By Rita Okoye
For many students in Oregon State University, the most important lessons didn’t happen during lectures.
They occurred in hallway conversations, in long office hours, and in the reassuring voice of someone who understood not just the coursework, but the pressure of being first, different, or unheard. That someone is Chimdi Chikezie.
Oregon State University named Chimdi, a Graduate Research and Teaching Assistant in the department of computer science, as one of the 2024 recipients of its Bryant-Morgan Black Excellence and Student Impact Scholarship. The announcement was made during the 2024 Black History Month event at the CH2M HILL Alumni Center in February 2024, where faculty, students, and staff came together to honor individuals shaping the university beyond the classroom.
Chimdi, whose work within the school has become a touchstone for inclusive mentorship, was celebrated for redefining what support looks like for underrepresented students in the tech industry. His influence, students say, is felt most powerfully not in lectures but in the quiet, consistent guidance he offers behind the scenes.
At Oregon State, Chimdi wears many hats: teaching/research assistant, advisor, innovator, but his most impactful role may be the one that goes unlisted. Students often find his office hours focus less on syntax and more on strategy, helping with school, life, and personal identity.
“I want them to leave with tools for life, not just for debugging,” Chimdi said in a post-award interview with the OSU College of Engineering newsletter. One of his recurring reminders to students: “Your worth isn’t tied to your GPA.”
Peers often call him the ‘unofficial advisor’ to underrepresented students, who credit him with helping them remain in the program,” said PhD student David Donish.
“Representation matters. But what Chimdi gives us is more than that.

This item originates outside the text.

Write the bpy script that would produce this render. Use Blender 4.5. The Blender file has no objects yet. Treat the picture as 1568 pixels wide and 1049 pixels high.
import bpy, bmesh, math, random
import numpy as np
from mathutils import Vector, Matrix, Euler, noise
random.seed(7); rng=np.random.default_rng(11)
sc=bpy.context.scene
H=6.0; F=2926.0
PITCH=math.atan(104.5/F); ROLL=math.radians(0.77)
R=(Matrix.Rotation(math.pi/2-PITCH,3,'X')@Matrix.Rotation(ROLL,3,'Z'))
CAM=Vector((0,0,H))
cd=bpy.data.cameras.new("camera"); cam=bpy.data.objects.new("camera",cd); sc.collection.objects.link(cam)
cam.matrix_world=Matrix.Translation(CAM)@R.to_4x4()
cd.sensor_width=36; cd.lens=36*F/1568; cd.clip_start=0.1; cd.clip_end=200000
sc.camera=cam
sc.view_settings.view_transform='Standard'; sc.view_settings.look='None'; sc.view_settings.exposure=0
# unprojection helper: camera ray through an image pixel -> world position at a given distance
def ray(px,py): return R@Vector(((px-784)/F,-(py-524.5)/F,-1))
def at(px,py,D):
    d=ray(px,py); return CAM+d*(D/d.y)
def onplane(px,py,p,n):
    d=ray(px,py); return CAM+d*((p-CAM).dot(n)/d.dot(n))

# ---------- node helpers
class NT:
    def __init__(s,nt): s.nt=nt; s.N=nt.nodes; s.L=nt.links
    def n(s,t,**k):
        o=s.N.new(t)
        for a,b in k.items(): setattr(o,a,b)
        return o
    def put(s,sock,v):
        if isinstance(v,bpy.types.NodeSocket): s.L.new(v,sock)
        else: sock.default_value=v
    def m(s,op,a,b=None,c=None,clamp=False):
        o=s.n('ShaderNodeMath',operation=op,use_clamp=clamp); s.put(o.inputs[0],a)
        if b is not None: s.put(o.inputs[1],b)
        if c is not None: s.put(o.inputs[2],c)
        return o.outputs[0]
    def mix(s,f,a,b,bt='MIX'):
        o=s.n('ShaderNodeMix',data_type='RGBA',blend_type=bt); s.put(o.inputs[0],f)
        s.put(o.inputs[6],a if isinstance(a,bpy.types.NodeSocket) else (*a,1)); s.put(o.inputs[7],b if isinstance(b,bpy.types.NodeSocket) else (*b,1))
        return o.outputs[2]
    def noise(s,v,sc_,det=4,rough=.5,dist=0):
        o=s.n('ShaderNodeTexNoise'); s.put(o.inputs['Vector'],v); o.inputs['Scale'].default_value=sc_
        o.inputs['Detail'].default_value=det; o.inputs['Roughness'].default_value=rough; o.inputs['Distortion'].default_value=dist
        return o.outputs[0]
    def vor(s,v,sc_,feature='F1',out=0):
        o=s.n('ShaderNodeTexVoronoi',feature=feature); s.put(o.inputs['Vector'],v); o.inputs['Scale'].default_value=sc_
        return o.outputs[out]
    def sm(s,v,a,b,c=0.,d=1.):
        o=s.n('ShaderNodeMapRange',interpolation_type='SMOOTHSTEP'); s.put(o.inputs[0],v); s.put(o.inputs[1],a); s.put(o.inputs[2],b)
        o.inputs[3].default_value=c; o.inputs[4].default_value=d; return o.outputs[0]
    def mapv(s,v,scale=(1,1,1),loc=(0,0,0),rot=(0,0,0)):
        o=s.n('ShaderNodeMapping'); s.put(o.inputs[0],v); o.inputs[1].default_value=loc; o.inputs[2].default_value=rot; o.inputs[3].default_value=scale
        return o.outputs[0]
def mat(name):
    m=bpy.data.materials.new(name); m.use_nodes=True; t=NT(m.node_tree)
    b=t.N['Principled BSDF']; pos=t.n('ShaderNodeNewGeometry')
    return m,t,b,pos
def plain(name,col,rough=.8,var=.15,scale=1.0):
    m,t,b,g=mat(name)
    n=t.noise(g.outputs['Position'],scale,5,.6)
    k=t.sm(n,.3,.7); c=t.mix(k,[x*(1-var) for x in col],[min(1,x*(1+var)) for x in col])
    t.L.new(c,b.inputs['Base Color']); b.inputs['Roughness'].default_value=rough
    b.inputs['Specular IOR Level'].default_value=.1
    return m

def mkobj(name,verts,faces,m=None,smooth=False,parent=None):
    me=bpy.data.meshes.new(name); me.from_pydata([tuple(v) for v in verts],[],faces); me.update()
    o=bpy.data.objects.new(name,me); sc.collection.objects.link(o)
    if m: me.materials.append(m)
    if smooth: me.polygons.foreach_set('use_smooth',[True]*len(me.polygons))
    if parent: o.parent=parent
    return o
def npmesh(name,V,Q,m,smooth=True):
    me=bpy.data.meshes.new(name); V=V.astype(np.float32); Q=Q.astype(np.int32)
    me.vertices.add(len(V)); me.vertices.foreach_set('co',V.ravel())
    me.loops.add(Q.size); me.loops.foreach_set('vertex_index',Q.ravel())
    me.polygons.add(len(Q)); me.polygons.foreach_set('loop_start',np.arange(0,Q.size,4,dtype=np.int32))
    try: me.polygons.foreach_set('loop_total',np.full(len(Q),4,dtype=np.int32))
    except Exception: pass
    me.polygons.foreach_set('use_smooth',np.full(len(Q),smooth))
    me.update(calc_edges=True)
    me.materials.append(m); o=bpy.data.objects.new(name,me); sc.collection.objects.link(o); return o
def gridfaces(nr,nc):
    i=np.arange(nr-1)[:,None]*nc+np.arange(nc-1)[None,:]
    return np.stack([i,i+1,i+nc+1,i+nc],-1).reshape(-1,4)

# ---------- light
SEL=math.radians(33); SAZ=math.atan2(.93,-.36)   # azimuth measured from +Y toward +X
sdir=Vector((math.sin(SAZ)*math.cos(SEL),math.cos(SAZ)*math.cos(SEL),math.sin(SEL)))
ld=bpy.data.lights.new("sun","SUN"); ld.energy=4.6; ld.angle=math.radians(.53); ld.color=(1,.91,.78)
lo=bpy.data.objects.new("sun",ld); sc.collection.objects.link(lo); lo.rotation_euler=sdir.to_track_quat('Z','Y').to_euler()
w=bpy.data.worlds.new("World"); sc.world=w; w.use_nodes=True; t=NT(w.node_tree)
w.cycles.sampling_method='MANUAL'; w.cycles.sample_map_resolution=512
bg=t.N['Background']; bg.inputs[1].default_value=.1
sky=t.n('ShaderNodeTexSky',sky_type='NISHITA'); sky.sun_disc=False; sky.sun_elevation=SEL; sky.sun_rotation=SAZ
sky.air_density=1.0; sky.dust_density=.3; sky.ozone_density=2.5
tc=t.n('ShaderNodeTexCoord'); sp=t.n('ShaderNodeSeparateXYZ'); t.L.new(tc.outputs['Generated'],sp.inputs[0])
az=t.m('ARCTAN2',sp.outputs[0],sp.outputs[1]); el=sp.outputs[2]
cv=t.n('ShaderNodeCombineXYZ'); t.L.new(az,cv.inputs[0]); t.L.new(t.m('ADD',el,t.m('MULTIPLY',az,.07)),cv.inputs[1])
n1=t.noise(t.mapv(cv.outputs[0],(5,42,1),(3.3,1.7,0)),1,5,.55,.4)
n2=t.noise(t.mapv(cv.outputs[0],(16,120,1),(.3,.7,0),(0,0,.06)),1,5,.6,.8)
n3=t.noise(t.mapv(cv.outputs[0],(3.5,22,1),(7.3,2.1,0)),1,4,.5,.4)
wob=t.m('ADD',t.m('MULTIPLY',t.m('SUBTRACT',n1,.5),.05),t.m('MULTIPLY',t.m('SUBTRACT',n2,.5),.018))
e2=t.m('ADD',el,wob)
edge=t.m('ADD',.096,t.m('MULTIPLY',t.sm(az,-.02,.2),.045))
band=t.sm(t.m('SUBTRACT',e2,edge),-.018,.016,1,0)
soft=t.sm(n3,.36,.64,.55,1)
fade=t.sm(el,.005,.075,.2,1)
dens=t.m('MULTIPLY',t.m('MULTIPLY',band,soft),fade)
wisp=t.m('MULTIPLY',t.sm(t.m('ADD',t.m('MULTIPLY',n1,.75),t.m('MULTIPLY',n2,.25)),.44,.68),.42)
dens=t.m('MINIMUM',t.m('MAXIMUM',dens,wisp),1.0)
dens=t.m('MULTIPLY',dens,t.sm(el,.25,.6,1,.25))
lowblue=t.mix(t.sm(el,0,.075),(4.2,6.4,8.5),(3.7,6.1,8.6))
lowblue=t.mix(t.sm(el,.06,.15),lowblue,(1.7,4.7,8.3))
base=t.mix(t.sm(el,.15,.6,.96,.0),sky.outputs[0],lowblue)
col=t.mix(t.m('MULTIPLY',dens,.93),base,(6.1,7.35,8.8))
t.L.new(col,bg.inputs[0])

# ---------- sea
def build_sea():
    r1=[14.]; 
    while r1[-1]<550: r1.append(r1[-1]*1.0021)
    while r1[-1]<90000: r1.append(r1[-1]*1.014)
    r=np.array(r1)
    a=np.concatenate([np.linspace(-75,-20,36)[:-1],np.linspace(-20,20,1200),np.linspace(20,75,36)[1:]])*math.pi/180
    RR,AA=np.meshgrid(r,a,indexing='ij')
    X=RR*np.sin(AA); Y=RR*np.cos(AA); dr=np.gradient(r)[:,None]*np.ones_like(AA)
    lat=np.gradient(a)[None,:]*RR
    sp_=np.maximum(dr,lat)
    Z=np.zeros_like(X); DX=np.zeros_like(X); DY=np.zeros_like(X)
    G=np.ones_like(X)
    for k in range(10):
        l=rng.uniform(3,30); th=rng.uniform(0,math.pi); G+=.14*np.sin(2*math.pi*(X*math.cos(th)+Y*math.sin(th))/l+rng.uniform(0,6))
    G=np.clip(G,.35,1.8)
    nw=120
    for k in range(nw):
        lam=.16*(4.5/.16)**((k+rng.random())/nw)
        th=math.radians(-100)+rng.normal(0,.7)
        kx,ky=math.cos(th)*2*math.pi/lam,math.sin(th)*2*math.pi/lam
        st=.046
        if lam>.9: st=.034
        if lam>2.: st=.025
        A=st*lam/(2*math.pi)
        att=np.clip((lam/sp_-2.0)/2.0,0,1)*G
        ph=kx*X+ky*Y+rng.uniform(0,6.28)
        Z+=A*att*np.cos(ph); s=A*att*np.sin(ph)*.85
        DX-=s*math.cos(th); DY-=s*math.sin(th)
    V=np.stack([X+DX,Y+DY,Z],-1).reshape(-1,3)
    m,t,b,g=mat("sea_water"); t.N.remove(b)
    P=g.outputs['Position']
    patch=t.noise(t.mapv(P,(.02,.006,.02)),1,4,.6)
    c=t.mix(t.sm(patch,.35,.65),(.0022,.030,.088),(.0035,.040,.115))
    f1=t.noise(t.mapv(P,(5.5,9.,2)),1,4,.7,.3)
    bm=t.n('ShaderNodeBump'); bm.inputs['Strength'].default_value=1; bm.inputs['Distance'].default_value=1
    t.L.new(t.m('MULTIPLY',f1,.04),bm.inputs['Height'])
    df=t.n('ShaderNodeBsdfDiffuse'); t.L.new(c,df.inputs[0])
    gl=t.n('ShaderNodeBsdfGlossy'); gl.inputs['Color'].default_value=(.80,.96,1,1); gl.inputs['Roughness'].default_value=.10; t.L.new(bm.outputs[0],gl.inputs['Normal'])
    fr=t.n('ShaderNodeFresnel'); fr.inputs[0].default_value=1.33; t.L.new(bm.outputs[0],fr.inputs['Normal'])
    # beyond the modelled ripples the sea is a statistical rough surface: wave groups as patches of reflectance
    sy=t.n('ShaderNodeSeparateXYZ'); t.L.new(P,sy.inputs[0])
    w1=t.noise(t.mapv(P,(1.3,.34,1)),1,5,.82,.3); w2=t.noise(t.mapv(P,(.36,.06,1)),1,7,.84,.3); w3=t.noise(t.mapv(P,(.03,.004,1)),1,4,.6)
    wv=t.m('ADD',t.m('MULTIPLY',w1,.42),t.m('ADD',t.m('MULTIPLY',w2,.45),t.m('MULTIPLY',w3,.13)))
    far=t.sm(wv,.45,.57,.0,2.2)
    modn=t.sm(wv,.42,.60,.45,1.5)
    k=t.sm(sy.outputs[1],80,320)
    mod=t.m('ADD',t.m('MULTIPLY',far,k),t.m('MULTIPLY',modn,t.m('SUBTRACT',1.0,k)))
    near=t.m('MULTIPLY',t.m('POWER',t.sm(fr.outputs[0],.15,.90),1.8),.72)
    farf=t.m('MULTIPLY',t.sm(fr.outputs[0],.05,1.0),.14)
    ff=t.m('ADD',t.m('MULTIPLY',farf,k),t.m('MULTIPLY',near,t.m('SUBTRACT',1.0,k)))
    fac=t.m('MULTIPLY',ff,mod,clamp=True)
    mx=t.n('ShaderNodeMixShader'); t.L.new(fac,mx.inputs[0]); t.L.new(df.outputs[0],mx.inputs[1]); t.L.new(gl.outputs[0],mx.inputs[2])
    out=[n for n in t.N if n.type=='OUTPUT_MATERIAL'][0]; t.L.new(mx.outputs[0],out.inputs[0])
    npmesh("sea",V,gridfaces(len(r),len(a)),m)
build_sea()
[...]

He shows us how to lead, how to question, how to push back when the system tells us to shrink.”
Chimdi’s years as a designer in Nigeria also inform his practical, grounded approach to mentorship. “The students see that I’ve lived the tension between creativity and constraint,” he said. “They trust that I get it.”
Beyond advising, he incorporates design justice into his teaching, encouraging students to examine the societal impacts of their code critically. He doesn’t just teach students how to build tech, he pushes them to decide why they’re building it, for whom, and what trade-offs they’re willing to make.
Several of Chikezie’s students have since gone on to lead accessibility audits for student platforms and present policy proposals on equitable tech practices at conferences. As one student phrased it, “He makes you brave in a field that can sometimes make you feel invisible.”
Through mentorship that blends lived experience, technical expertise, and cultural awareness, Chimdi Chikezie is not only transforming how technology is taught, but he is also reshaping how it should be taught.